As 2022 comes to an end, awards ceremonies are in full swing around the country as schools, clubs and provincial federation rewards their best performers of the year. One young athlete who has had a busy last few days accepting both club and provincial awards is Lee-Sue Nyathi. The 14-year old race walker from Kwa-Thema township in Springs took home Central Gauteng Athletics’ Most Promising Athlete of The Year award while scooping a similar accolade at her Masai Athletics Club’s end-of-year function.



“I’m not so sure how I feel about it, but I’m very surprised at how I’ve turned out,” she told #TheTopRunner at the CGA Awards. “My 2017 me wouldn’t think that I would come this far because I thought that this was just fun and games but now I see that this is serious to me now.”

That the Grade 9 learner at Queens College on the east of Johannesburg now sees a possible future for herself as a professional race walker shows just how far she has come. Nyathi was crowned South African sub-youth 5000m champion when she won the U16 girls title in a new record time of 25:42.81 at the Athletics South Africa Junior, Youth and Sub-Youth Championships at the McArthur Stadium in Potchefstroom in April.
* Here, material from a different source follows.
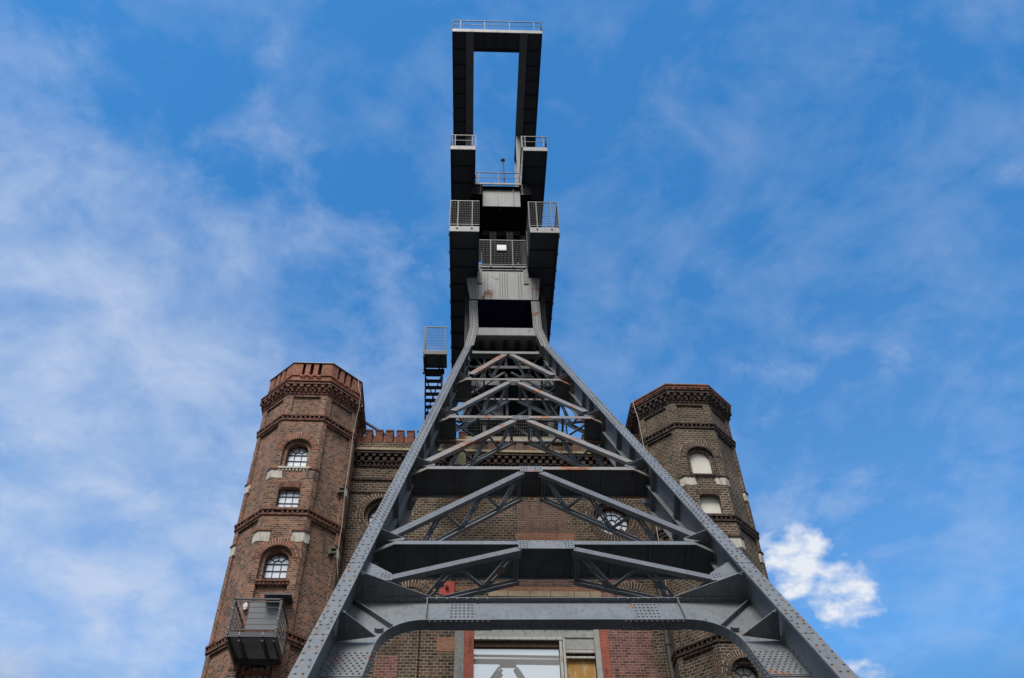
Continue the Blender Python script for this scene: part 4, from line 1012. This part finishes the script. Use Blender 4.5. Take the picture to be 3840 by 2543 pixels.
# top gallery: U-shaped crane beams with walkways
m_ = MB(HW); ZB = 52.5
for x0, x1 in ((-1.63, -.78), (2.86, 3.81)):
    m_.box(x0+.03, x1, 24.06, 33.0, ZB+.12, ZB+.30); y = 25.2
    while y < 32.5: m_.box(x0+.05, x1, y, y+.06, ZB+.02, ZB+.12); y += 1.0
m_.box(-1.63, -1.58, 24.06, 33.0, ZB, ZB+.4); m_.box(3.76, 3.81, 24.06, 33.0, ZB, ZB+.4)
m_.box(-.32, 2.46, 24.06, 25.24, ZB+.12, ZB+.30); m_.box(-.32, 2.46, 25.19, 25.25, ZB-.05, ZB+.4)
for x in (.3, .95, 1.6): m_.box(x, x+.05, 24.1, 25.2, ZB+.02, ZB+.12)
tg = m_.build('top_gallery', M['steel_dark'], HF)
m_ = MB(HW)
for x in (-.78, 2.46):
    m_.box(x, x+.46, 24.06, 33.2, ZB-.06, ZB-.03); m_.box(x+.21, x+.25, 24.06, 33.2, ZB-.03, ZB+.40); m_.box(x, x+.46, 24.06, 33.2, ZB+.40, ZB+.43)
m_.build('crane_beam', M['steel'], tg)
m_ = MB(HW); m_.box(-1.63, 3.81, 24.0, 24.05, ZB, ZB+.36)
for x in (-.55, -.42, 1.0, 1.1, 2.6, 2.75): m_.box(x, x+.03, 23.97, 24.0, ZB-.03, ZB+.33)
m_.build('fascia', M['steel_head'], tg); low_rail(tg, (-1.63, 24.02, ZB+.45), (3.81, 24.02, ZB+.45), 1.05, (0, .09, .36, .635, .91, 1))
low_rail(tg, (-1.63, 24.02, ZB+.45), (-1.63, 33, ZB+.45), 1.05, [i/8 for i in range(9)]); low_rail(tg, (3.81, 24.02, ZB+.45), (3.81, 33, ZB+.45), 1.05, [i/8 for i in range(9)])
# columns carrying the gallery
for x in (-.80, 2.48):
    for y in (31.0, 33.0):
        m_ = MB(HW); m_.box(x, x+.48, y, y+.03, 35.9, ZB-.06); m_.box(x, x+.48, y+.4, y+.43, 35.9, ZB-.06); m_.box(x+.22, x+.26, y+.03, y+.4, 35.9, ZB-.06); m_.build('column', M['steel_head'], HF)
    m_ = MB(HW)
    for zz in (38, 40, 45, 47.3, 49.6): m_.bar((x+.24, 31.2, zz), (x+.24, 33.2, zz+2.1), .08, .08)
    m_.build('bracing', M['steel'], HF)
# centre box between the upper decks, girders and machinery roof
m_ = MB(HW); m_.box(.29, 2.36, 28.56, 28.60, 41.13, 42.75); cbx = m_.build('centre_plate', M['steel_head'], HF)
m_ = MB(HW); m_.box(1.10, 1.12, 28.50, 28.56, 41.1, 42.2); m_.box(1.98, 2.0, 28.46, 28.56, 41.1, 42.9); m_.box(.26, .28, 28.46, 28.56, 42.5, 42.95); m_.build('stiffeners', M['steel_head'], cbx)
m_ = MB(HW); m_.box(-.16, 2.42, 28.30, 28.36, 42.84, 42.98); m_.build('ledge', M['steel_head'], cbx); low_rail(cbx, (-.12, 28.33, 43.02), (1.2, 28.33, 43.02), 1.0, (.0, .14, .97)); low_rail(cbx, (1.2, 28.33, 43.02), (2.4, 28.33, 43.02), 1.0, (.93, 1))
m_ = MB(HW); m_.box(.30, 2.36, 28.6, 31.0, 41.10, 41.13); m_.box(-.16, 2.42, 28.40, 33.0, 42.70, 42.80); m_.box(1.15, 1.22, 28.65, 29.25, 40.95, 41.09); m_.box(.3, 2.36, 32.6, 32.7, 36.0, 42.7); m_.box(.3, 2.36, 29.6, 29.9, 39.9, 40.3)
m_.build('machine_housing', M['black'], HF)
for x0, x1 in ((-.33, .27), (2.36, 2.98)):
    m_ = MB(HW); m_.box(x0, x1, 28.2, 33.0, 41.75, 41.79); m_.box((x0+x1)/2-.02, (x0+x1)/2+.02, 28.22, 33, 41.79, 42.6); m_.box(x0, x1, 28.2, 33.0, 42.6, 42.66); m_.box(x0, x1, 28.25, 28.27, 41.8, 42.6)
    gr = m_.build('bearing_girder', M['black'], HF); m_ = MB(HW); xx = x1-.10 if x0 < 1 else x0+.10
    m_.box(xx-.012, xx+.012, 28.17, 28.2, 41.75, 42.65); m_.box(xx-.15, xx+.11, 28.17, 28.2, 41.73, 41.76); m_.build('edge_angle', M['rust'] if x0 < 1 else M['steel_head'], gr)
# sheave wheels
for x in (.85, 1.75):
    m_ = MB(HW); R0 = 1.9; cy_, cz_ = 31.0, 38.9; n = 40
    for i in range(n):
        a, b = 2*math.pi*i/n, 2*math.pi*(i+1)/n
        for dx in (-.10, .10): m_.bar((x+dx, cy_+R0*math.cos(a), cz_+R0*math.sin(a)), (x+dx, cy_+R0*math.cos(b), cz_+R0*math.sin(b)), .05, .16, (1, 0, 0))
        m_.bar((x, cy_+(R0-.08)*math.cos(a), cz_+(R0-.08)*math.sin(a)), (x, cy_+(R0-.08)*math.cos(b), cz_+(R0-.08)*math.sin(b)), .05, .2, (1, 0, 0))
    sw = m_.build('sheave_wheel', M['black'], HF); m_ = MB(HW)
    for i in range(8): a = math.pi/4*i+.2; m_.bar((x, cy_, cz_), (x, cy_+1.82*math.cos(a), cz_+1.82*math.sin(a)), .09, .09, (1, 0, 0))
    m_.tube([(x-.2, cy_, cz_), (x+.2, cy_, cz_)], .2, 16); m_.build('spokes', M['black'], sw)
m_ = MB(HW); m_.tube([(.3, 31.0, 38.9), (2.4, 31.0, 38.9)], .1, 12); m_.build('axle', M['steel_dark'], HF)
# mast
m_ = MB(HW); m_.tube([(1.52, 28.6, 42.9), (1.46, 28.6, 45.7)], .045, 8); ms = m_.build('mast', M['steel_dark'], HF)
m_ = MB(HW); m_.tube([(1.46, 28.6, 45.68), (1.46, 28.6, 45.80)], .12, 12); m_.build('finial', M['steel_dark'], ms)
# soffit between legs, tower body, mid floors
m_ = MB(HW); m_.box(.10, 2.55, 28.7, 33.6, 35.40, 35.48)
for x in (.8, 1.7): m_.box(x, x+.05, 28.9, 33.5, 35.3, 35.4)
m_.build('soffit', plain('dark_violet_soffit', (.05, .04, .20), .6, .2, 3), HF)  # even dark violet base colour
m_ = MB(HW); m_.box(-.6, 3.45, 29.7, 34.0, 31.05, 31.15)
for y in (30.6, 31.5, 32.4, 33.3): m_.box(-.6, 3.45, y, y+.08, 30.9, 31.05)
for x in (-.6, 1.4, 3.35): m_.box(x, x+.1, 29.6, 34.0, 30.8, 31.05)
m_.build('deck', M['steel_dark'], HF)
for x, y in ((-.55, 29.6), (3.2, 29.6), (-.55, 33.7), (3.2, 33.7)):
    m_ = MB(HW); m_.box(x, x+.25, y, y+.03, 21.3, 35.5); m_.box(x, x+.25, y+.22, y+.25, 21.3, 35.5); m_.box(x+.11, x+.14, y+.03, y+.22, 21.3, 35.5); m_.build('column', M['steel_dark'], HF)
m_ = MB(HW); m_.box(-.3, 3.2, 33.7, 33.75, 27.4, 35.4); m_.box(-.3, .9, 33.65, 33.7, 26.0, 27.4); m_.box(.75, 2.0, 31.0, 31.05, 24.0, 31.0); m_.box(-.3, -.25, 29.8, 33.7, 27.8, 35.4); m_.box(3.15, 3.2, 29.8, 33.7, 27.8, 35.4)
m_.build('cladding', M['black'], HF); m_ = MB(HW); m_.box(.35, 1.25, 29.66, 29.72, 26.9, 28.1); m_.build('panel', M['steel'], HF)  # near-black sheets carry the shade between the legs in their colour
m_ = MB(HW)
for z in (25.0, 28.2): m_.box(-.5, 3.9, 28.9, 33.7, z, z+.08); m_.box(-.5, 3.9, 28.85, 28.9, z-.05, z+.22)
lw_ = m_.build('deck', M['steel_dark'], HF)
mesh_panel(lw_, 'mesh_guard', (-.5, 28.9, 25.25), (3.9, 28.9, 25.25), 1.1, 48, 6, (0, .25, .75, 1), pm='black', top=.03)
mesh_panel(lw_, 'mesh_guard', (-.5, 33.6, 25.25), (3.9, 33.6, 25.25), 1.9, 48, 10, (0, .5, 1), pm='steel_dark')
m_ = MB(HW)
for a, b in (((-.4, 25.1), (3.3, 28.2)), ((3.3, 25.1), (-.4, 28.2)), ((-.4, 21.6), (3.3, 25)), ((3.3, 21.6), (-.4, 25))): m_.bar((a[0], 29.65, a[1]), (b[0], 29.65, b[1]), .12, .1, (0, 1, 0))
m_.build('bracing', M['steel_dark'], HF)
m_ = MB(HW)
for z in (24.4, 26.5, 29.6):
    m_.box(-.8, 3.9, 29.3, 29.42, z, z+.16); m_.box(-.8, 3.9, 33.5, 33.62, z-.4, z-.22)
for x in (.35, 1.35, 2.35): m_.box(x, x+.12, 29.45, 29.57, 24.4, 31.0)
for a, b in (((-.4, 28.2), (1.4, 31.0)), ((3.3, 28.2), (1.4, 31.0)), ((-.4, 31.0), (1.4, 28.2)), ((3.3, 31), (1.4, 28.2)), ((-.7, 26.5), (.4, 29.6)), ((3.8, 26.5), (2.4, 29.6))): m_.bar((a[0], 29.5, a[1]), (b[0], 29.5, b[1]), .09, .08, (0, 1, 0))
m_.build('rear_bracing', M['steel_dark'], HF)
for n_ in (1, 2, 3):
    lo_ = levels[n_][1]; hi_ = levels[n_+1][0] if n_ < 3 else 36.0
    for sg in (-1, 1):
        m_ = MB(SW); m_.bar((sg*(hwid(lo_)-.2), lo_, .35), (sg*(hwid(lo_)*.55), (lo_+hi_)/2-.6, 1.1), .08, .06, (0, 1, 0)); m_.build('rear_brace', M['steel'], HF)
# ---- stair on the left side
st = MB(HW); st.box(-2.62, -1.47, 32.0, 33.1, 33.20, 33.24); st.build('landing_grating', M['galv'], HF)
m_ = MB(HW); m_.box(-2.64, -1.45, 31.96, 32.0, 33.1, 33.32); m_.box(-2.66, -2.58, 32.0, 33.2, 33.0, 33.32); m_.box(-1.9, -1.82, 32.0, 33.1, 33.05, 33.19); m_.box(-2.72, -1.6, 33.1, 33.25, 32.9, 33.15)
ld = m_.build('landing', M['steel_dark'], HF)
mesh_panel(ld, 'mesh_guard', (-2.64, 32.0, 33.35), (-1.47, 32.0, 33.35), 1.75, 20, 9, (.04, .9)); mesh_panel(ld, 'mesh_guard', (-2.66, 32.0, 33.35), (-2.66, 33.3, 33.35), 1.75, 12, 9, (0, 1))
stp = MB(HW); sx0, sx1 = -2.55, -1.78; N_ = 24
for x in (sx0-.05, sx1): stp.loft([(x, 33.1, 33.1), (x+.06, 33.1, 33.1), (x+.06, 33.1, 32.8), (x, 33.1, 32.8)], [(x, 33.1+N_*.26, 33.1-N_*.215), (x+.06, 33.1+N_*.26, 33.1-N_*.215), (x+.06, 33.1+N_*.26, 32.8-N_*.215), (x, 33.1+N_*.26, 32.8-N_*.215)])
so = stp.build('staircase', M['steel_dark'], HF); m_ = MB(HW)
for i in range(N_): y = 33.2+i*.26; z = 32.92-i*.215; m_.box(sx0, sx1, y, y+.24, z, z+.04)
m_.build('treads', M['steel_dark'], so); m_ = MB(HW)
for i in range(0, N_, 6):
    y, z = 33.2+i*.26, 32.75-i*.215; y2, z2 = y+6*.26, z-6*.215; m_.bar((sx0, y, z-.1), (sx1, y2, z2-.1), .05, .04); m_.bar((sx1, y, z-.1), (sx0, y2, z2-.1), .05, .04)
m_.build('cross_bracing', M['steel_dark'], so); m_ = MB(HW)
for x in (sx0-.06, sx1+.06):
    m_.bar((x, 33.1, 34.2), (x, 33.1+N_*.26, 34.2-N_*.215), .05, .05)
    for i in range(0, N_+1, 4): y, z = 33.1+i*.26, 33.0-i*.215; m_.bar((x, y, z), (x, y, z+1.1), .05, .05, (1, .01, 0))
m_.build('handrail', M['steel_dark'], so)
for x in (-2.62, -1.62): m_ = MB(HW); m_.box(x, x+.12, 37.9, 38.02, 21.3, 29.2); m_.build('column', M['steel_dark'], HF)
For this success she credits her coach Thabiso Tsagane. A former race walker himself who earned a bronze medal at the national race walking championships in the 20km walk two decades ago, Tsagane has been a long-time advocate for the highly technical discipline saying there is a lot of undiscovered race walking talent in South Africa’s townships.


“There’s a programme in CGA called the Race Walking 1 Hour Challenge,” said one of the province’s most accomplished race walking coaches. “As a young athlete myself, I followed that programme about 25 yers ago. It’s a very, very old programme where we scout race walkers. That’s the talent identification foundation for race walking. So once upon a time came a small little 9-year old girl to do race walking and I said that’s my child. That was Lee-Sue Nyathi.”



The man who also discovered a young Lebogang Shange in Orange Farm had now discovered another gem in Lee-Sue Nyathi. Placing her at Queens College where he works as a coach, Nyathi blossomed this year winning no less than four 5000m races on the trac and the road. And it’s just the beginning for this coach and athlete combination that have set their sights on getting to the very top. “All we want to do now is to break records and she promised me that in six years time she is going to take me to the Olympics,” he smiled.